Еще одной темой многих полотен Дельво являются пустые ночные вокзалы с уходящим вдаль железнодорожным полотном, на котором иногда изображаются вагоны или паровозы, и одинокой женской фигуркой, устремляющей взгляд в эту даль. В них господствует не столько сюрреалистский, сколько дух экзистенциального одиночества, тоже характерный для искусства и миронастроения того времени.

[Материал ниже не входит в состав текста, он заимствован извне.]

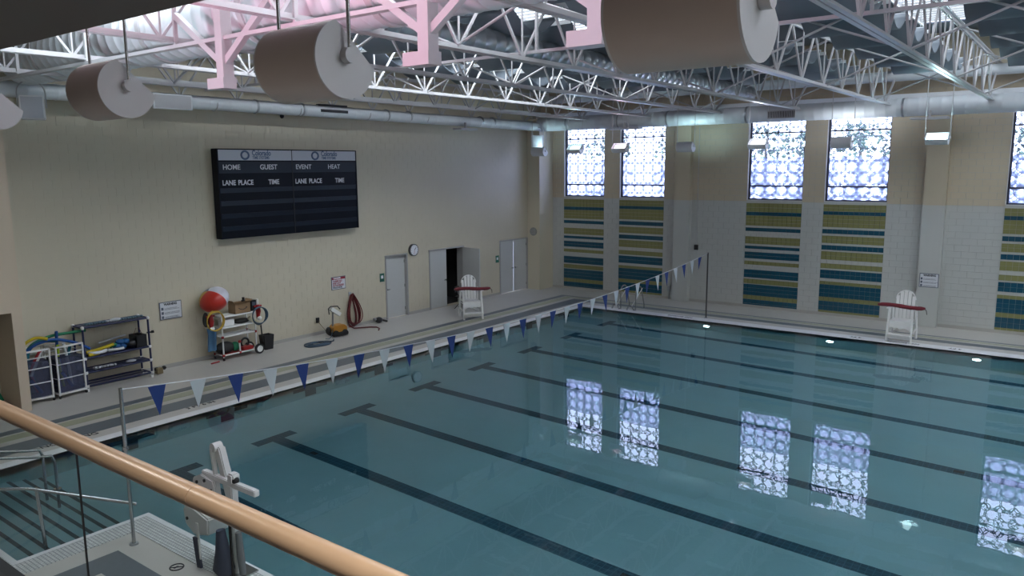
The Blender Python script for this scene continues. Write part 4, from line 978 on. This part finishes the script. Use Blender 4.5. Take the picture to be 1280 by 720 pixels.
t = thing('power_cord', 'thin pale cord drooping from the outlet to the pool cleaner', 'cord'); MB().tube([(.05, -12.1, .42), (.15, -12.05, .28), (.3, -12.0, .12), (.45, -12.02, .05)], .008, 6).build('cord', mat('tan_plastic', (.3, .25, .15)), t)
# ---- dark red hose hanging from a wall hook
t = thing('red_hose', 'long dark red hose hanging in loops from a wall hook', 'hose', (.12, -10.72, 0))
rm = mat('dark_red_hose', (.13, .012, .015), .45)
for k in range(9):
    hw = .13+.028*k; bot = .03+.014*k; top = 1.08; sh = random.uniform(-.05, .08); pts = []
    for q in range(32):
        a = 2*PI*q/32; c_ = math.cos(a); s_ = math.sin(a); u = (1-c_)/2     # u: 0 at the hook, 1 at the bottom
        pts.append((-.07+.016*k+.03*s_*(1 if k % 2 else -1), -.04+(.05+hw*u**.8)*s_+(sh+.04)*u, top-(top-bot)*u+.006*k*(1-u)))
    MB().tube(pts, .016, 6, closed=True).build('loop', rm, t)
MB().tube([(.08, -.3, .12), (.15, -.15, .03), (.30, .1, .025), (.42, .28, .025), (.62, .40, .025), (.85, .30, .025), (1.0, .12, .025)], .02, 8).build('loose_end', rm, t)
t = thing('hose_hook', 'small metal wall hook carrying the red hose', 'hook', (0, -10.76, 1.10)); MB().box(0, .02, -.05, .05, -.06, .06).build('plate', galv, t); MB().tube([(.0, 0, -.02), (.13, 0, -.02), (.15, 0, .05)], .014, 6).build('peg', galv, t)
t = thing('black_nozzle', 'black hose nozzle lump on the deck by the single door', 'nozzle', (.20, -9.72, 0))
MB().ellip((0, 0, .10), .12, .14, .10).build('body', black, t); MB().tube([(.05, .08, .1), (.1, .2, .05), (.12, .26, .03)], .035, 8).build('neck', black, t); MB().cyl((-.02, -.12, .14), (-.02, -.2, .14), .05, 10).build('cap', mat('vent_grey', (.25,)*3), t)

# ---- stair-bay handrails
t = thing('stair_handrail', 'stainless double handrail into the pool steps at the left', 'handrail', (0, 0, 0))
for x in (5.85, 5.40):
    MB().tube([(x, -24.6, .95), (x, -23.55, .93), (x, -22.35, .60), (x, -22.16, .56), (x, -22.12, .45), (x, -22.12, -.85)], .022, 10).build('rail', stainless, t)
MB().cyl((5.85, -22.12, -.02), (5.85, -22.12, 0.0), .06, 14).build('flange', stainless, t)
t = thing('stair_handrail', 'stainless handrail in front reaching to the flag pole corner', 'handrail', (0, 0, 0))
MB().tube([(7.1, -24.4, .93), (7.4, -23.7, .93), (7.72, -23.2, .85), (8.6, -22.2, .50)], .022, 10).build('rail', stainless, t)
MB().tube([(7.72, -23.1, .83), (7.72, -23.05, -.3)], .024, 10).build('post', stainless, t)
MB().cyl((7.40, -23.68, .92), (7.36, -23.78, .92), .03, 10).build('end_cap', pvc, t)

# ---- pool lift
lw = mat('lift_white', (.74, .75, .74), .35); seatm = mat('lift_seat_grey', (.045, .055, .09), .6)
pl = thing('pool_lift', 'white accessible pool lift with grey seat straps at the near edge', 'pool lift', (10.58, -21.95, 0))
MB().box(-.05, .05, -.05, .05, 0, 1.2).build('mast', lw, pl, bevel=.012)
MB().box(-.18, .18, -.18, .18, 0, .03).build('base_plate', stainless, pl)
MB().box(-.62, .52, -.04, .04, 1.17, 1.25).build('cross_arm', lw, pl, bevel=.01)
MB().box(-.02, .10, -.06, .06, 1.22, 1.36).build('pivot_block', lw, pl, bevel=.02); MB().ellip((.08, 0, 1.27), .05, .05, .05).build('knob', black, pl)
MB().beam((-.33, .06, 1.60), (.02, .06, .55), .13, .10, (0, 1, 0)).build('actuator', lw, pl, bevel=.015)
MB().beam((-.40, .0, 1.58), (-.30, .0, .85), .04, .05, (0, 1, 0)).build('strut', lw, pl)
MB().cyl((-.36, -.02, 1.60), (-.36, .10, 1.60), .06, 14).build('end_knuckle', lw, pl)
MB().prism([(-.86, .92), (-.80, 1.12), (-.62, 1.20), (-.35, 1.18), (-.28, 1.0), (-.36, .88), (-.70, .84)], 'y', -.06, .0).build('side_plate', lw, pl, bevel=.012)
for x, z in ((-.52, 1.14), (-.38, 1.04), (-.70, 1.08)): MB().cyl((x, -.075, z), (x, -.055, z), .022, 10).build('bolt', black, pl)
MB().prism([(-.86, .74), (-.70, .82), (-.28, .72), (-.30, .50), (-.62, .42), (-.82, .52)], 'y', -.2, .12).build('seat_shell', lw, pl, bevel=.02)
MB().cyl((-.75, -.215, .62), (-.75, -.2, .62), .022, 10).build('bolt', black, pl)
MB().beam((-.52, -.21, .62), (-.50, -.21, .25), .05, .015, (0, 1, 0)).build('strap', pvc, pl)
MB().beam((-.56, -.22, .42), (-.50, -.22, -.0+.02), .09, .03, (0, 1, 0)).build('strap', seatm, pl, label='dark grey strap')
MB().beam((-.46, -.24, .42), (-.44, -.24, .16), .02, .01, (0, 1, 0)).build('buckle', pvc, pl)
MB().tube([(-.10, -.14, .62), (-.08, -.14, .35), (-.07, -.14, .12), (-.07, -.14, .0)], .1, 12, rs=[.055, .09, .14, .06]).build('armrest_pad', seatm, pl, label='dark grey hanging pad')
MB().tube([(.10, -.02, .60), (.12, -.02, .25), (.14, -.02, .05)], .03, 8, rs=[.04, .05, .04]).build('footrest_arm', mat('grey_plastic', (.2,)*3), pl)

# ---- balcony guard rail: handrail, glass panes, shoe
gr = thing('guard_rail', 'glass balcony guard with tan round handrail at lower left', 'railing', (0, 0, 0))
GY, GZ = -26.18, 4.31
tanr = mat('tan_handrail', (.58, .40, .26), .33, noise=.05, nscale=14)
xs_ = [8.0, 11.2, 14.4, 17.22, 19.6, 23, 27]
for a, b_ in zip(xs_[:-1], xs_[1:]): MB().cyl((a+.001, GY, GZ), (b_-.001, GY, GZ), .027, 24).build('handrail', tanr, gr)
gx = [16.595+.762*k for k in range(-11, 12)]
for a, b_ in zip(gx[:-1], gx[1:]):
    MB().add([(a+.004, GY, 3.3), (b_-.004, GY, 3.3), (b_-.004, GY, GZ-.02), (a+.004, GY, GZ-.02)], [(0, 1, 2, 3)]).build('glass_pane', railglass, gr, norm=False)
    MB().box(a-.003, a+.003, GY-.002, GY+.002, 3.3, GZ-.022).build('pane_joint', black, gr)
MB().box(8, 27, GY-.04, GY+.04, 3.1, 3.68).build('base_shoe', black, gr)
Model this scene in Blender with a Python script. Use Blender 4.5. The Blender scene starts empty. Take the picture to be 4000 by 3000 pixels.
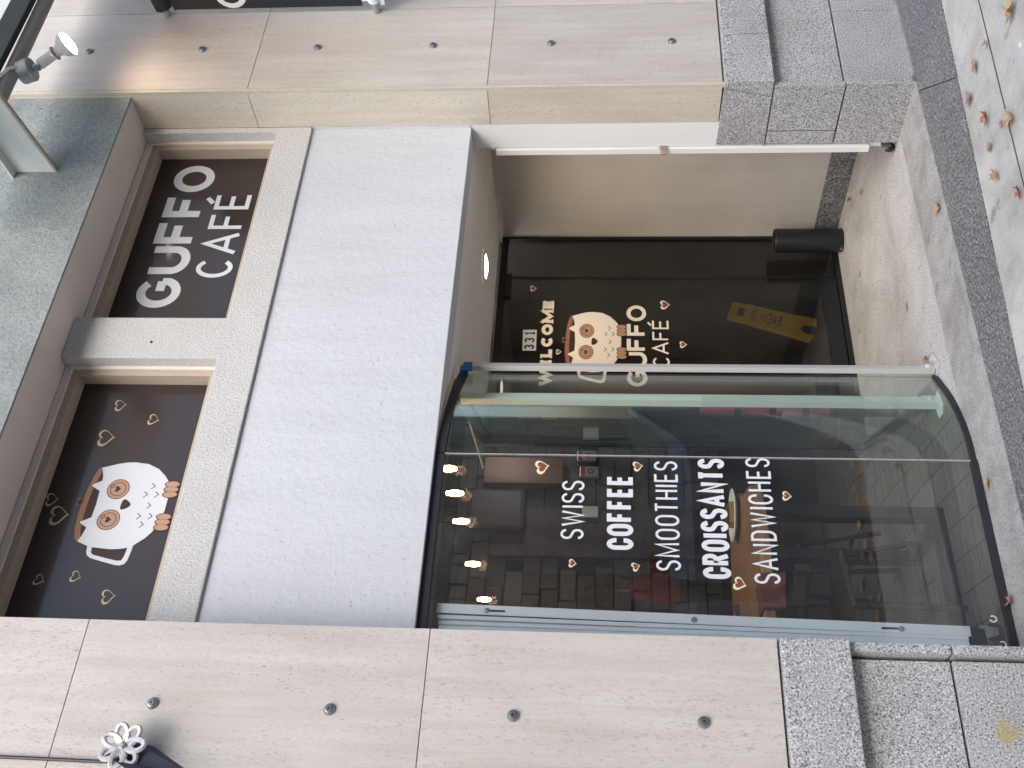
import bpy, bmesh, math, random
from mathutils import Vector, Matrix
random.seed(7)
S = bpy.context.scene
COL = S.collection

# ------------------------------------------------------------------ camera
cam_d = bpy.data.cameras.new('camera'); cam = bpy.data.objects.new('camera', cam_d); COL.objects.link(cam)
R_, D_, F_ = Vector((.81622578, -.57766976, .00855099)), Vector((.05547238, .06363068, -.99643061)), Vector((.57506373, .81378669, .08398172))
# the phone was held sideways: the picture's +x is the world's "down", its +y is the world's "right"
m = Matrix((D_, R_, -F_)).transposed().to_4x4(); m.translation = Vector((0, -3.6, 1.521))
cam.matrix_world = m
cam_d.sensor_fit = 'HORIZONTAL'; cam_d.sensor_width = 36; cam_d.lens = 38.06
cam_d.clip_start = .05; cam_d.clip_end = 500
S.camera = cam

# ------------------------------------------------------------------ sky, sun, exposure
W = bpy.data.worlds.new('World'); S.world = W; W.use_nodes = True
nt = W.node_tree; bg = nt.nodes['Background']
sky = nt.nodes.new('ShaderNodeTexSky'); sky.sky_type = 'NISHITA'; sky.sun_disc = False
SUN_DIR = Vector((-.45, -.85, .62)).normalized()
sky.sun_elevation = math.asin(SUN_DIR.z); sky.sun_rotation = math.atan2(SUN_DIR.x, SUN_DIR.y)
sky.dust_density = 2.0; sky.air_density = 1.0; sky.ozone_density = 1.5
nt.links.new(sky.outputs[0], bg.inputs[0]); bg.inputs[1].default_value = .15
sun_d = bpy.data.lights.new('sun', 'SUN'); sun = bpy.data.objects.new('sun', sun_d); COL.objects.link(sun)
sun_d.energy = 1.1; sun_d.angle = math.radians(60); sun_d.color = (1, .97, .94)
sun.rotation_euler = SUN_DIR.to_track_quat('Z', 'Y').to_euler(); sun.location = (0, -10, 12)
S.view_settings.view_transform = 'Standard'; S.view_settings.look = 'None'; S.view_settings.gamma = 1
S.view_settings.use_curve_mapping = False; S.view_settings.exposure = 1.42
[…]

Особое место в творчестве Дельво занимают серии работ со скелетами. Наиболее интересны огромные полотна на евангельскую тематику «Распятие» (1951–1952), «Ессе Homo» («Снятие с креста») (1949, частное собрание), «Положение во гроб» (1951, Музей изящных искусств, Берген). Здесь все персонажи, включая Иисуса, представлены весьма изящными, я бы даже сказал, эстетски написанными скелетами. Сами по себе эти работы, явно тяготеющие к достаточно простому символизму, интересны, но никакого духа сюрреализма в них нет, несмотря на вроде бы очевидную абсурдность изображений. Однако средневековая практика изображения Смерти или апокалиптических персонажей в виде скелетов давно приучила европейское эстетическое сознание к адекватному восприятию этих образов.


Поль Дельво.

Распятие.

1951–1952.

Королевский музей изящных искусств Бельгии.

Брюссель


Из всего сказанного и имеющегося еще в сознания мне не терпится сделать предварительный вывод о том, что дух сюрреализма — это, скорее всего, апокалиптический дух. Сюрреализм воочию являет нам в лучших своих произведениях метафизику Апокалипсиса, метафизическую реальность, претерпевающую апокалиптические метаморфозы и трансформации. И во многих произведениях Магрита, Дельво, Дали, Миро, Танги, Матта мы погружаемся в процесс этих трансформаций, переживаем их в себе. При этом Апокалипсис предстает здесь в своей евангельской амбивалентности и как предельно разрушающий относительно знакомое нам бытие-бывание до его глубинных метафизических оснований, и как преображающий его в нечто принципиально иное, на основе которого возникает новая красота, но уже иная. Возможно, именно ее ощущал еще Андре Бретон, когда в финале повести «Надя» дал определение сюрреалистической красоте: «Красота будет конвульсивной или ее не будет вовсе» (La beaute sera CONVULSIVE ou ne sera pas. — Breton A. Oeuvres completes. Vol. 1. Gallimard, 1988. P. 753).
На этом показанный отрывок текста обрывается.